Is there a way to force Greenplum PostgreSQL to materialize a subquery in a WITH
clause like what MATERIALIZE
and INLINE
optimizer hints do as below in Oracle?
WITH dept_count AS (
SELECT /*+ MATERIALIZE */ deptno, COUNT(*) AS dept_count
FROM emp
GROUP BY deptno)
SELECT ...
I've been searching this for a while, only to find this functionality in Oracle.
I know I can use CREATE TABLE AS
, but I have several similar queries, forcing me to drop the temporary table after each query, which is very inconvenient and maybe inefficient.
Update: I tested the following table:
CREATE TABLE test (id: INT);
EXPLAIN WITH test2 AS (SELECT id FROM test)
SELECT COUNT(*) FROM test2;
QUERY PLAN
------------------------------------------------------------------------------------
Aggregate (cost=0.36..0.37 rows=1 width=8)
-> Gather Motion 32:1 (slice1; segments: 32) (cost=0.01..0.35 rows=1 width=8)
-> Aggregate (cost=0.01..0.01 rows=1 width=8)
-> Subquery Scan test2 (cost=0.00..0.00 rows=1 width=0)
-> Seq Scan on test (cost=0.00..0.00 rows=1 width=4)
I'm using Greenplum Postgresql 8.2
If you are looking for a temporary table that persists for the duration of your session, use an actual TEMPORARY TABLE
.
CREATE TEMPORARY TABLE t AS
SELECT deptno, COUNT(*) AS dept_count
FROM emp
GROUP BY deptno;
SELECT ...
FROM t ...
CREATE [TEMPORARY] TABLE AS
in the manual.
However, there is no "global" temporary table in PostgreSQL. A temporary tables is only visible to the user who created it and only for the duration of the session it was created in.
CTEs are only visible in the query they are part of. Never beyond that.

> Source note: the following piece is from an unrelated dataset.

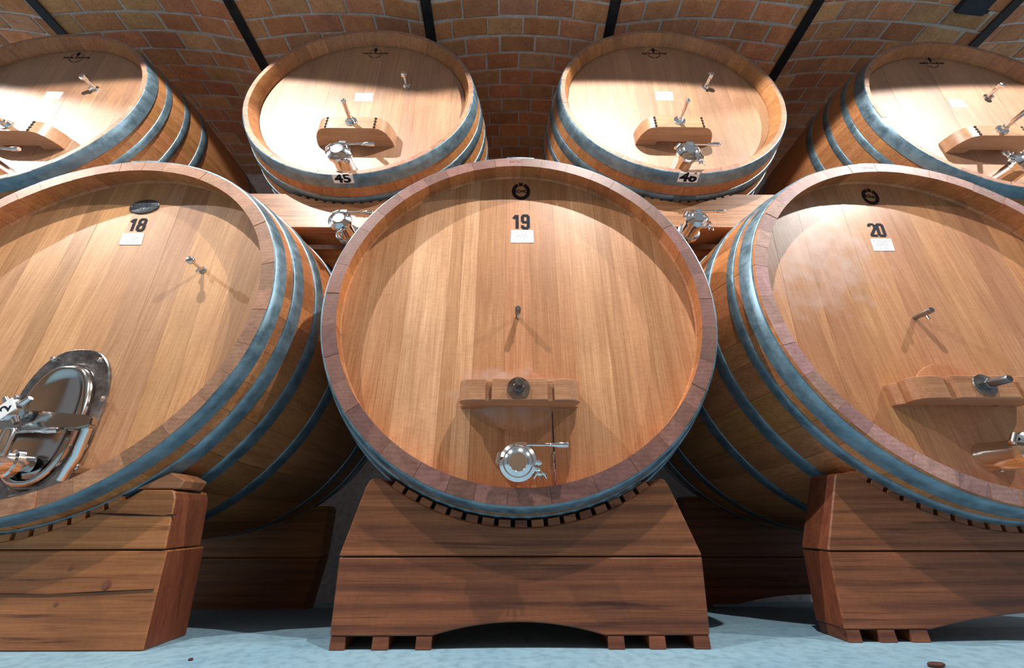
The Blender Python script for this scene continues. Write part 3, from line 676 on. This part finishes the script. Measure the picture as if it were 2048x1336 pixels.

To restrict the visibility of your temp tables to a single query, put them into a transaction and add ON COMMIT DROP
, which drops the temp table automatically at the end of the transaction:
BEGIN;
CREATE TEMP TABLE t ON COMMIT DROP AS
SELECT ...
The only use case I can think of, where this would make sense: if you want to create indexes on a huge temporary table:
CREATE INDEX ON t(col1);
SELECT ..
FROM t ...;
ROLLBACK;
Or (doesn't make a difference here):
COMMIT;
If you use ROLLBACK
, you can also just use a temp table without ON COMMIT DROP
since everything is rolled back anyways.